I get it. Gunmen on the loose are scary. Sending kids off to school where you lack control is scary. And since our society seems utterly incapable of passing even modest gun control legislation, the logical thing to do is to protect kids in the highly-unlikely but still scary-as-hell event that a gunman is loose inside a school.
Thus it has become commonplace in many schools to practice “lock-down drills.” These are drills which like fire drills are preparedness exercises, but carry the scary “lock down” title and implicit threat of crazy people out to kill kids. They can’t help but illicit comparisons to “Duck and Cover” drills of the 1950’s, when the far-off Red Scare engendered the same type of over-protectiveness impulse:
In response to last year’s Sandy Hook Elementary shooting, schools around the country are now doing lockdown drills. Gananda School District practiced its first this school year.
“We are much more vigilant than we were 21 years ago. Events in our country have made us be that way and we practice a lot. We emphasize to the kids that these are drills but we must practice them like it’s a live situation,” Caulkins said.
The practice elicited quite the conversation yesterday evening on Twitter:
Here's our @News_8 story on Gananda lockdown drill, common practice now in many schools http://t.co/jT3oUNnC6U
— Rachel Barnhart (@rachbarnhart) September 19, 2013
But if I may play Devil’s Advocate for a moment, what about all those fire drills? When is the last time you heard about a fire in a school?

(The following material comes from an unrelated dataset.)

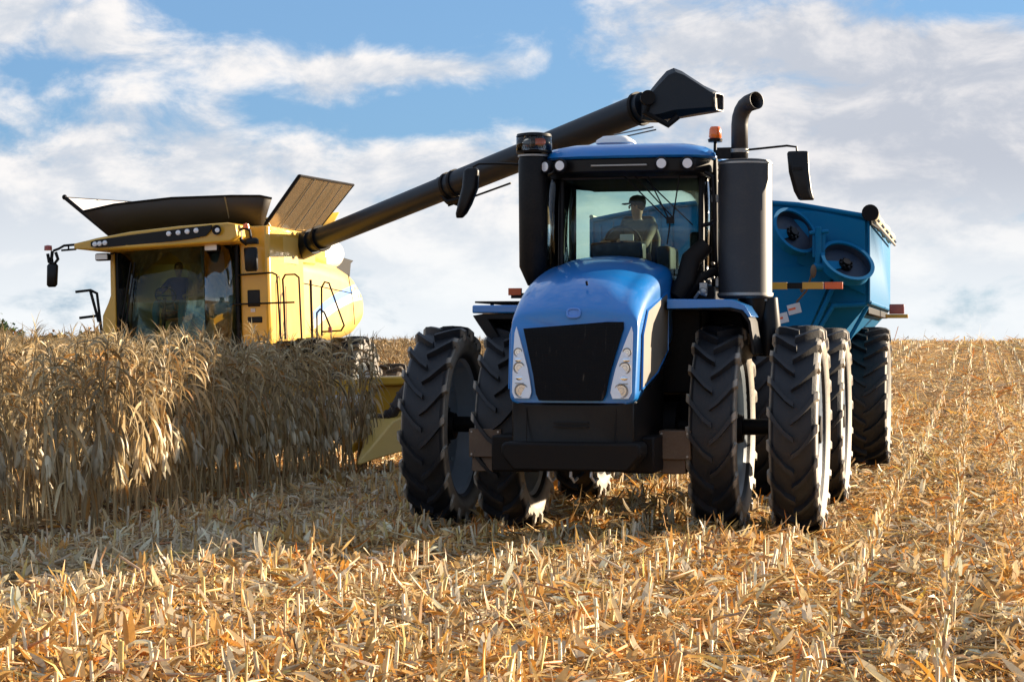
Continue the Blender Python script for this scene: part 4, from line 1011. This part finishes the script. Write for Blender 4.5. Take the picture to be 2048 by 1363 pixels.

The National Fire Protection Association says about 5,600 fires happen in schools, annually, resulting in about 85 injuries. The National Center for School Statistics cites over 100,000 public and private schools, as in buildings, in the US. That’s not necessarily a high fire-to-school ratio, but we still do drills every year.
Perhaps the problem is that we need to stop naming our safety drills in schools after disasters? Fire drills and lock down drills. There are any number of reasons – not all of them necessarily life-threatening – that a school might need to hastily account for every kid’s location at once.
Rather than the traditional titles, what about “inside drills” and “outside drills?” I’ll leave it to school administrators to stamp those drills with the antiseptic titles that are the hallmark of their profession. Think “lavatory,” but for fire drills.
If one drill means everybody goes outside and another means everybody goes to the gymnasium, the reason why doesn’t matter. No scaremongering. No arch panic if and when it becomes necessary to use one or the other. The kids just get used to a routine that everyone hopes will never be necessary.